A 47 year-old Orleans native, born in 1821, who had attended Rock Harbor Academy and Andover, he was a pure Cape Codder, descended from the Taylor-Hopkins-Doane-Higgins families. Seacomb and Taylor commissioned the building of the clipper ship The Red Jacket, which in 1854 set a transatlantic record that would stand for twenty years, sailing from New York to Liverpool in 13 days, one hour and 25 minutes. It remains the record for a clipper ship.

It was Captain Taylor who built the south side of the current building, marked by the mansard roof. The Second Empire style of that and Taylor’s other additions reflects the strong French influence the pervaded Orleans from the time of its founding. The name of the town itself is French, and when Taylor was in residence, it was home to a population of French workers, constructing the telegraph there, that would operate between the U.S. and France.

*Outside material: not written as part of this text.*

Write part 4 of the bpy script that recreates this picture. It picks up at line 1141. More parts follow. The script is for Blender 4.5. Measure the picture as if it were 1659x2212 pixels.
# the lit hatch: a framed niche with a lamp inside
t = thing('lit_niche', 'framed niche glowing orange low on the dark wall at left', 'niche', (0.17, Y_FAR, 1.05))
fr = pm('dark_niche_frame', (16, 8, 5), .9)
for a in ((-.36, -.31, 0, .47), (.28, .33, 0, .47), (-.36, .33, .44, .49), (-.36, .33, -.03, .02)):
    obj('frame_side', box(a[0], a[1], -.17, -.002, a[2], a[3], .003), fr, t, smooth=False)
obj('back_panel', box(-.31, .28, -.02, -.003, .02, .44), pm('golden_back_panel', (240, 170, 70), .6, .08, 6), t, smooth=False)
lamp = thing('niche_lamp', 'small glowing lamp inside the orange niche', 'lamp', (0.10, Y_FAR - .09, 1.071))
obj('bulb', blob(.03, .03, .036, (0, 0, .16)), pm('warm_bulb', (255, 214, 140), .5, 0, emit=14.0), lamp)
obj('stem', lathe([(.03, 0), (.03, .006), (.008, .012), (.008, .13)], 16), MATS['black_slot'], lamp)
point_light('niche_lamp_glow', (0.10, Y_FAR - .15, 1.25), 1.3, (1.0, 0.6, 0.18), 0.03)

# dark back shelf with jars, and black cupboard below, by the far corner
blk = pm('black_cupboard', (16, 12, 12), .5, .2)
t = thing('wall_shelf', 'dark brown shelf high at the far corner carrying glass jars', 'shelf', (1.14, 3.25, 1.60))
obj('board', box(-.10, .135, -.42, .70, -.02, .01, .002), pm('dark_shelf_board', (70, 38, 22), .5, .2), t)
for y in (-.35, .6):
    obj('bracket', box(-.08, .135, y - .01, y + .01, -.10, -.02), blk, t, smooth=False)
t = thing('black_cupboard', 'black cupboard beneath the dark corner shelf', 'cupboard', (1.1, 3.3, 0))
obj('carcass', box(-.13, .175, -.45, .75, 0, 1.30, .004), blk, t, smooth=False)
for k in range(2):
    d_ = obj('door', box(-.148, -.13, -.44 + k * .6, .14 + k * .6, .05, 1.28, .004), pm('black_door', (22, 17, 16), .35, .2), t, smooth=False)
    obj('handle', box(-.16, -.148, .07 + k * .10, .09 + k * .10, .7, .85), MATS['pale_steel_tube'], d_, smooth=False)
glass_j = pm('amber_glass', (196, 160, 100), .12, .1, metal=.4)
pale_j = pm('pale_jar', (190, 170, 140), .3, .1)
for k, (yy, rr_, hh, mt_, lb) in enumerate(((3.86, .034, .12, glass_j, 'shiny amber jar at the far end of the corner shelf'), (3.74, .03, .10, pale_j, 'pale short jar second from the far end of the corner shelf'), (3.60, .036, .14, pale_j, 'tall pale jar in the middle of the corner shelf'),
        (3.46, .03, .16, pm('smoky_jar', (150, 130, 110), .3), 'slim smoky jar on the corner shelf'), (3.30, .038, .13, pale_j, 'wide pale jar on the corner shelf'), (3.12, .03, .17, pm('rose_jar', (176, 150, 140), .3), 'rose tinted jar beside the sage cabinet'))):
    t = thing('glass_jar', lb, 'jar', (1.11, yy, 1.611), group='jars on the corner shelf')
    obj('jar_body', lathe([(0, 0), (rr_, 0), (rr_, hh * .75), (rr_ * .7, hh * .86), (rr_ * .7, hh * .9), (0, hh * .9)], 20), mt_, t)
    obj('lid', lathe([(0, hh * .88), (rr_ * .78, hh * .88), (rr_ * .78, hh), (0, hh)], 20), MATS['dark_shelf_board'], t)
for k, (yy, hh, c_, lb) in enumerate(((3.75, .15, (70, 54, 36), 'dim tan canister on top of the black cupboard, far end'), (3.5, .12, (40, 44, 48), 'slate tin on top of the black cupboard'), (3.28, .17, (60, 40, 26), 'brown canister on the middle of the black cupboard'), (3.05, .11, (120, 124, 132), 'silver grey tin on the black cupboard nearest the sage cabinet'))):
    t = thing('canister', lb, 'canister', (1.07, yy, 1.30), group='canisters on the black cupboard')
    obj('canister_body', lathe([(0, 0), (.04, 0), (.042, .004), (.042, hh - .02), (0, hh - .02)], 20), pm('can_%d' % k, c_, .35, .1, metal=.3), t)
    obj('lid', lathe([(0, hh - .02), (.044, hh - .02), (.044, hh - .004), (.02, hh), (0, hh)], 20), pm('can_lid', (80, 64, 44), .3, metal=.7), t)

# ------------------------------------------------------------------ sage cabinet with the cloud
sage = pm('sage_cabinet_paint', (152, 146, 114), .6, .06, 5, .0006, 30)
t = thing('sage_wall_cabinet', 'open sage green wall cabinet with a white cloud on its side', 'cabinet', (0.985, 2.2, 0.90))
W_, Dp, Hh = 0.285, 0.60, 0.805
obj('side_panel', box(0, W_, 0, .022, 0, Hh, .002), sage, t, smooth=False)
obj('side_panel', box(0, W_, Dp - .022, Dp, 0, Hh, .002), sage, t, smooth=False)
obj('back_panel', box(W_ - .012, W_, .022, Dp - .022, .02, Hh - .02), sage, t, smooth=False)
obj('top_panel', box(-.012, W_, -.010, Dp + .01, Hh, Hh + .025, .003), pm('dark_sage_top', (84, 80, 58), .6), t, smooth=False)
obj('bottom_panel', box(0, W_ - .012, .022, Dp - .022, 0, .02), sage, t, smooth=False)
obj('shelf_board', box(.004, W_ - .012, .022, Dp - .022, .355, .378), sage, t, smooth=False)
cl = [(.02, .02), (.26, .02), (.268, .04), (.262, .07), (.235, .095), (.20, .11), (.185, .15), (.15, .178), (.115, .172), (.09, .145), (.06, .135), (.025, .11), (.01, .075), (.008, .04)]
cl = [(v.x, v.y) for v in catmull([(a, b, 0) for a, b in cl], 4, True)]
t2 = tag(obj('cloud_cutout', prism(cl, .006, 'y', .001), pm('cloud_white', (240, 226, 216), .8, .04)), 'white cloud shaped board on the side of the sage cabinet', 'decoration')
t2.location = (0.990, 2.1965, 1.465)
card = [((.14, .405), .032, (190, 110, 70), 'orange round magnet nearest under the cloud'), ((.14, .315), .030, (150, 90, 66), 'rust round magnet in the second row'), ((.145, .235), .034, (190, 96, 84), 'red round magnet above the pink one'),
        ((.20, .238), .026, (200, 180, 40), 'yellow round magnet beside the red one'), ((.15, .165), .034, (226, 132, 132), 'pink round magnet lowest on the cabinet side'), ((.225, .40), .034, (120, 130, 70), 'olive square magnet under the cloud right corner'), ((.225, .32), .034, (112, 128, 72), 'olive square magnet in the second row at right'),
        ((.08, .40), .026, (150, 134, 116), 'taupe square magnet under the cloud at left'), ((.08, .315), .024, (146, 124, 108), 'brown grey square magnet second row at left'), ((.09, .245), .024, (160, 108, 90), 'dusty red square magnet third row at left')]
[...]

At the Packet Landing on the other side of Barley Neck Road, on property still owned at the time by the Sparrow family, stood a gristmill, call the Old East Mill. The mill, which can be seen today at the Heritage Plantation in Sandwich, had been used originally to grind salt, and had been built of leftover timber when the Congregational Meeting House (now the Federated Church) rebuilt their porch in 1797. In 1819 it was moved to the hill overlooking Meeting House Pond to be near the grain producing areas of Barley Neck and Pochet. From the packet landing, produce was shipped by packet ship to Connecticut and New York.